_Task brief_. Reproduce, exactly and in full, the lines from the one with "What Blender Python" through the one with "return Vector(((px-917)/F*y, y, EYE-(py-617)/F*y))" in the data below; drop pictures.

_Given information_.
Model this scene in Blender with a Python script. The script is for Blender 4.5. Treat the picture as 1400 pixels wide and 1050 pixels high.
==
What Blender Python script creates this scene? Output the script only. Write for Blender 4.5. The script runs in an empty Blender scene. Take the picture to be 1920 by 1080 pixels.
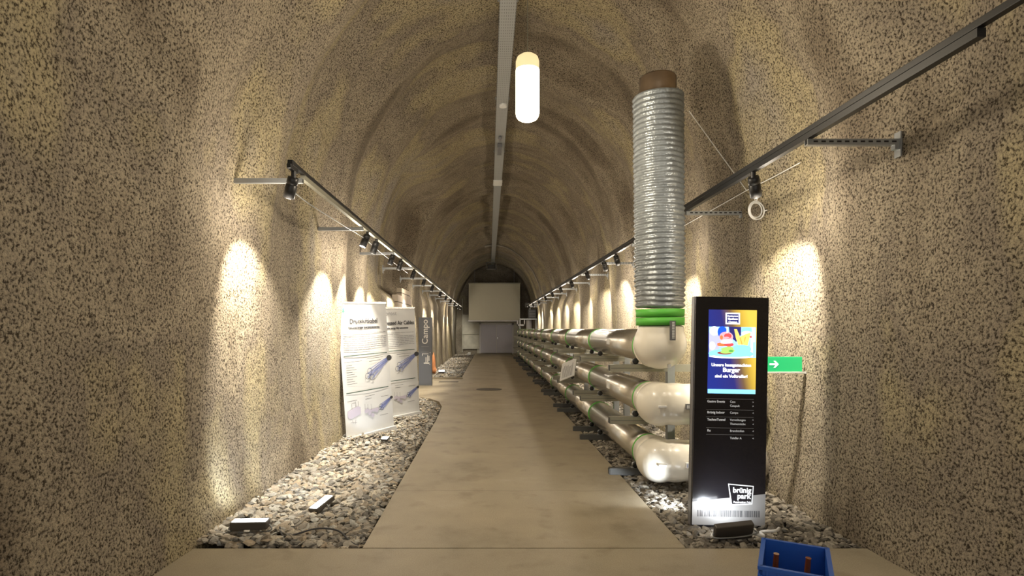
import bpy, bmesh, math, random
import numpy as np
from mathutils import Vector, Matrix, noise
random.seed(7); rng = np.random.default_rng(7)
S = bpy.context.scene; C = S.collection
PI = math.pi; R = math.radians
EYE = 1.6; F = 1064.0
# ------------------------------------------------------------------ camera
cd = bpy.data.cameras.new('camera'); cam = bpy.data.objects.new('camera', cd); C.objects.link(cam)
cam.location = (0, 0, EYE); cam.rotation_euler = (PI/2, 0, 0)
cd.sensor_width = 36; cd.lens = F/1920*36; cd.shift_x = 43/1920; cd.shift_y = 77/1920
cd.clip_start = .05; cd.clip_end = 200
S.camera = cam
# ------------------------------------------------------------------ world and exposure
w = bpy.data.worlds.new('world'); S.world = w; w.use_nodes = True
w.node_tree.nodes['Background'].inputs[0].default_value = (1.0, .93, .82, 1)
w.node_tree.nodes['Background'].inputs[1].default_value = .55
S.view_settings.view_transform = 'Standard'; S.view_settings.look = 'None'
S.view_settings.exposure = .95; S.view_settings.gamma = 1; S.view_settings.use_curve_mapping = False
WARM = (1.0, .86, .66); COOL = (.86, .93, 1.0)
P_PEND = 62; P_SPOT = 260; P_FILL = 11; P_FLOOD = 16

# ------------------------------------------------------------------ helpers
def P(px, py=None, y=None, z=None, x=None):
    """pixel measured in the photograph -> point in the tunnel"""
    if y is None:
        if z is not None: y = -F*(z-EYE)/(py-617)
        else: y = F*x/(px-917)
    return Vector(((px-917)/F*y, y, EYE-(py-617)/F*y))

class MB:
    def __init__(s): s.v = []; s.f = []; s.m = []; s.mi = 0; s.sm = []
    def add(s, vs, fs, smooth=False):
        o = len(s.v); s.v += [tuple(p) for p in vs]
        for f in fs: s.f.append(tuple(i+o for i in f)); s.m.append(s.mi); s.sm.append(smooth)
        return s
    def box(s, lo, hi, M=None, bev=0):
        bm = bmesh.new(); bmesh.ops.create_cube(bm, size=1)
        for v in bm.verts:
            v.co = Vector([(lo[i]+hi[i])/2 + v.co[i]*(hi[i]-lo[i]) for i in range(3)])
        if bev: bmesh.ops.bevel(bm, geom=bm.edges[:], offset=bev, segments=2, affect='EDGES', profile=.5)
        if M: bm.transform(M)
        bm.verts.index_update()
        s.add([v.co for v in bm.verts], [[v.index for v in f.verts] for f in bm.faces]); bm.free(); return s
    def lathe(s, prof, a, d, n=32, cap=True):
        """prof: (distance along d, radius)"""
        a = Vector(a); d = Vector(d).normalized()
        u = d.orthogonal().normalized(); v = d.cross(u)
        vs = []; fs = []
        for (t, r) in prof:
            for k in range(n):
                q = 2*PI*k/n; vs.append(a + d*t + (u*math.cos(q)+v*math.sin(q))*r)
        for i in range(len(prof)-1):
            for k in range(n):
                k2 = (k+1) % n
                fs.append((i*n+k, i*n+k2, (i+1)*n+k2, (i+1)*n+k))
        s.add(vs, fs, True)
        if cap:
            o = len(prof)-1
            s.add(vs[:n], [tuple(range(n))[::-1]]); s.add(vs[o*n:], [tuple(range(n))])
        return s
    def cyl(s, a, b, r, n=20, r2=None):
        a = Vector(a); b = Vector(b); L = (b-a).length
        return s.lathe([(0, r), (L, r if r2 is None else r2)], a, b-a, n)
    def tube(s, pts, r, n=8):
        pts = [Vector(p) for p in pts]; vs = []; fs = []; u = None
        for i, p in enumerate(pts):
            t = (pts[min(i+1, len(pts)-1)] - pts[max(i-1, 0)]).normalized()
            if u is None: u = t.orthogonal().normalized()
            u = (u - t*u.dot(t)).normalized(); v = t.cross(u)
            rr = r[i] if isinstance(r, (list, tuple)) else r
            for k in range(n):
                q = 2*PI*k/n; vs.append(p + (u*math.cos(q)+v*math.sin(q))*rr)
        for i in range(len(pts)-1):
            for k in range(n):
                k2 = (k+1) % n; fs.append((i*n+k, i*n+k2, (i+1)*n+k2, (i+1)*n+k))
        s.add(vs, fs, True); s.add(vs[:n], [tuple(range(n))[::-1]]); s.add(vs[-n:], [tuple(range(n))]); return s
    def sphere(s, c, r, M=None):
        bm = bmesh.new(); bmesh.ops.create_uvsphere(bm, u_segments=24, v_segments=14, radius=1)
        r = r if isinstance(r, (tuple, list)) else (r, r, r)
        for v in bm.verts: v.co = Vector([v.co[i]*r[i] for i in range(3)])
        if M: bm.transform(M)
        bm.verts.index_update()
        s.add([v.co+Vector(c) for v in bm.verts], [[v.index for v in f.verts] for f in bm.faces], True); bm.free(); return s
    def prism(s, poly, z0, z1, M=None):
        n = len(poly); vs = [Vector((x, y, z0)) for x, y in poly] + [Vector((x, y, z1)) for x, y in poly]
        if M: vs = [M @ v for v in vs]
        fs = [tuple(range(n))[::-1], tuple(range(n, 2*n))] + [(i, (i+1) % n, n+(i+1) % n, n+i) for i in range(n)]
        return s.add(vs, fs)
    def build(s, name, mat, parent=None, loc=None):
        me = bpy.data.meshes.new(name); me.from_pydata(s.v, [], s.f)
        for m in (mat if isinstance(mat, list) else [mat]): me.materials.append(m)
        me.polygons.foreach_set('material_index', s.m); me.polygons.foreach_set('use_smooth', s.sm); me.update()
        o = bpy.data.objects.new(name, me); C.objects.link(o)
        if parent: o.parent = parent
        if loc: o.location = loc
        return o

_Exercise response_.
What Blender Python script creates this scene? Output the script only. Write for Blender 4.5. The script runs in an empty Blender scene. Take the picture to be 1920 by 1080 pixels.
import bpy, bmesh, math, random
import numpy as np
from mathutils import Vector, Matrix, noise
random.seed(7); rng = np.random.default_rng(7)
S = bpy.context.scene; C = S.collection
PI = math.pi; R = math.radians
EYE = 1.6; F = 1064.0
# ------------------------------------------------------------------ camera
cd = bpy.data.cameras.new('camera'); cam = bpy.data.objects.new('camera', cd); C.objects.link(cam)
cam.location = (0, 0, EYE); cam.rotation_euler = (PI/2, 0, 0)
cd.sensor_width = 36; cd.lens = F/1920*36; cd.shift_x = 43/1920; cd.shift_y = 77/1920
cd.clip_start = .05; cd.clip_end = 200
S.camera = cam
# ------------------------------------------------------------------ world and exposure
w = bpy.data.worlds.new('world'); S.world = w; w.use_nodes = True
w.node_tree.nodes['Background'].inputs[0].default_value = (1.0, .93, .82, 1)
w.node_tree.nodes['Background'].inputs[1].default_value = .55
S.view_settings.view_transform = 'Standard'; S.view_settings.look = 'None'
S.view_settings.exposure = .95; S.view_settings.gamma = 1; S.view_settings.use_curve_mapping = False
WARM = (1.0, .86, .66); COOL = (.86, .93, 1.0)
P_PEND = 62; P_SPOT = 260; P_FILL = 11; P_FLOOD = 16

# ------------------------------------------------------------------ helpers
def P(px, py=None, y=None, z=None, x=None):
    """pixel measured in the photograph -> point in the tunnel"""
    if y is None:
        if z is not None: y = -F*(z-EYE)/(py-617)
        else: y = F*x/(px-917)
    return Vector(((px-917)/F*y, y, EYE-(py-617)/F*y))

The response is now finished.